• Your task
Repeat the listing in full, preserving every character.

--

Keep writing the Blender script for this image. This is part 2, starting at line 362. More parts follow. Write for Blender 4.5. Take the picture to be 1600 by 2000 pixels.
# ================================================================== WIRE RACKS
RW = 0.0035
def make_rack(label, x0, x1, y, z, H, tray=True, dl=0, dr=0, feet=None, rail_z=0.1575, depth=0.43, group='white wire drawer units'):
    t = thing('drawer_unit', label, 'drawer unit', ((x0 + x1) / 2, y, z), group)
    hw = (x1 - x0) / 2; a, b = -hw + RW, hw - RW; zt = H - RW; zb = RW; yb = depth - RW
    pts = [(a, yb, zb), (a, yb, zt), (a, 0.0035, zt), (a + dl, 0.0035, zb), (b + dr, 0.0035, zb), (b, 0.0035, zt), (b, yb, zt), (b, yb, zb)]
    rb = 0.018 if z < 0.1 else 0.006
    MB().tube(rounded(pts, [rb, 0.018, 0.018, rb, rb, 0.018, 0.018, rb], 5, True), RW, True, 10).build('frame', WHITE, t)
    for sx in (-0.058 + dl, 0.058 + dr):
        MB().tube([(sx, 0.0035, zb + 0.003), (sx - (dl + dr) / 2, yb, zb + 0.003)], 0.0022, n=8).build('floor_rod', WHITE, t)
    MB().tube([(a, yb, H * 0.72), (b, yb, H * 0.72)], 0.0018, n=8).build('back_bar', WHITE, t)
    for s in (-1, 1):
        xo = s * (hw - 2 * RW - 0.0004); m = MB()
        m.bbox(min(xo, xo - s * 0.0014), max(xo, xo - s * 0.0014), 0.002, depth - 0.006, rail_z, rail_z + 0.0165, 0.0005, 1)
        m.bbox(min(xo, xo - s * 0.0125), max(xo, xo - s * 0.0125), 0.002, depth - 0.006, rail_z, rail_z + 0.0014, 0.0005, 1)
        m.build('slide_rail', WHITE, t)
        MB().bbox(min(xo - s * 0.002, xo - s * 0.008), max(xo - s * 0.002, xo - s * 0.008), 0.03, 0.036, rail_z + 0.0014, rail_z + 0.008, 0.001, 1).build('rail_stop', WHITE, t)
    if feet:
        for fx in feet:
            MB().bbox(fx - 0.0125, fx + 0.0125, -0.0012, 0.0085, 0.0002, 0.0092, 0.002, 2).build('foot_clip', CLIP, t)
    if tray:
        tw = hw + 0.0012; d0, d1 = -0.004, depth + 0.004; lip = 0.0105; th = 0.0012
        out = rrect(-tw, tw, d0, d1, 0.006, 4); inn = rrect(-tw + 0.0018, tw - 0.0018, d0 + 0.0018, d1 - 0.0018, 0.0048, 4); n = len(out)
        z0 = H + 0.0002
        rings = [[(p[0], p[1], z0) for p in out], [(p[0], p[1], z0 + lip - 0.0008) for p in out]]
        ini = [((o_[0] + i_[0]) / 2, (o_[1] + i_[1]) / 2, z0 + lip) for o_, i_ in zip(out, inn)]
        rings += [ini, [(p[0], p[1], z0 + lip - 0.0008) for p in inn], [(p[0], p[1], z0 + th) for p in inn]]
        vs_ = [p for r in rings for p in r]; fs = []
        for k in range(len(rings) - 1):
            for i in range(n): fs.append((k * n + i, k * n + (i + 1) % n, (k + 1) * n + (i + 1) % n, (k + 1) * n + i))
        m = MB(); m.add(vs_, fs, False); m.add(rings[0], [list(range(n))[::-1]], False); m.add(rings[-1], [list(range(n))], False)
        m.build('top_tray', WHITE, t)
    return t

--

• Answer to the problem
Keep writing the Blender script for this image. This is part 2, starting at line 362. More parts follow. Write for Blender 4.5. Take the picture to be 1600 by 2000 pixels.
# ================================================================== WIRE RACKS
RW = 0.0035
def make_rack(label, x0, x1, y, z, H, tray=True, dl=0, dr=0, feet=None, rail_z=0.1575, depth=0.43, group='white wire drawer units'):
    t = thing('drawer_unit', label, 'drawer unit', ((x0 + x1) / 2, y, z), group)
    hw = (x1 - x0) / 2; a, b = -hw + RW, hw - RW; zt = H - RW; zb = RW; yb = depth - RW
    pts = [(a, yb, zb), (a, yb, zt), (a, 0.0035, zt), (a + dl, 0.0035, zb), (b + dr, 0.0035, zb), (b, 0.0035, zt), (b, yb, zt), (b, yb, zb)]
    rb = 0.018 if z < 0.1 else 0.006
    MB().tube(rounded(pts, [rb, 0.018, 0.018, rb, rb, 0.018, 0.018, rb], 5, True), RW, True, 10).build('frame', WHITE, t)
    for sx in (-0.058 + dl, 0.058 + dr):
        MB().tube([(sx, 0.0035, zb + 0.003), (sx - (dl + dr) / 2, yb, zb + 0.003)], 0.0022, n=8).build('floor_rod', WHITE, t)
    MB().tube([(a, yb, H * 0.72), (b, yb, H * 0.72)], 0.0018, n=8).build('back_bar', WHITE, t)
    for s in (-1, 1):
        xo = s * (hw - 2 * RW - 0.0004); m = MB()
        m.bbox(min(xo, xo - s * 0.0014), max(xo, xo - s * 0.0014), 0.002, depth - 0.006, rail_z, rail_z + 0.0165, 0.0005, 1)
        m.bbox(min(xo, xo - s * 0.0125), max(xo, xo - s * 0.0125), 0.002, depth - 0.006, rail_z, rail_z + 0.0014, 0.0005, 1)
        m.build('slide_rail', WHITE, t)
        MB().bbox(min(xo - s * 0.002, xo - s * 0.008), max(xo - s * 0.002, xo - s * 0.008), 0.03, 0.036, rail_z + 0.0014, rail_z + 0.008, 0.001, 1).build('rail_stop', WHITE, t)
    if feet:
        for fx in feet:
            MB().bbox(fx - 0.0125, fx + 0.0125, -0.0012, 0.0085, 0.0002, 0.0092, 0.002, 2).build('foot_clip', CLIP, t)
    if tray:
        tw = hw + 0.0012; d0, d1 = -0.004, depth + 0.004; lip = 0.0105; th = 0.0012
        out = rrect(-tw, tw, d0, d1, 0.006, 4); inn = rrect(-tw + 0.0018, tw - 0.0018, d0 + 0.0018, d1 - 0.0018, 0.0048, 4); n = len(out)
        z0 = H + 0.0002
        rings = [[(p[0], p[1], z0) for p in out], [(p[0], p[1], z0 + lip - 0.0008) for p in out]]
        ini = [((o_[0] + i_[0]) / 2, (o_[1] + i_[1]) / 2, z0 + lip) for o_, i_ in zip(out, inn)]
        rings += [ini, [(p[0], p[1], z0 + lip - 0.0008) for p in inn], [(p[0], p[1], z0 + th) for p in inn]]
        vs_ = [p for r in rings for p in r]; fs = []
        for k in range(len(rings) - 1):
            for i in range(n): fs.append((k * n + i, k * n + (i + 1) % n, (k + 1) * n + (i + 1) % n, (k + 1) * n + i))
        m = MB(); m.add(vs_, fs, False); m.add(rings[0], [list(range(n))[::-1]], False); m.add(rings[-1], [list(range(n))], False)
        m.build('top_tray', WHITE, t)
    return t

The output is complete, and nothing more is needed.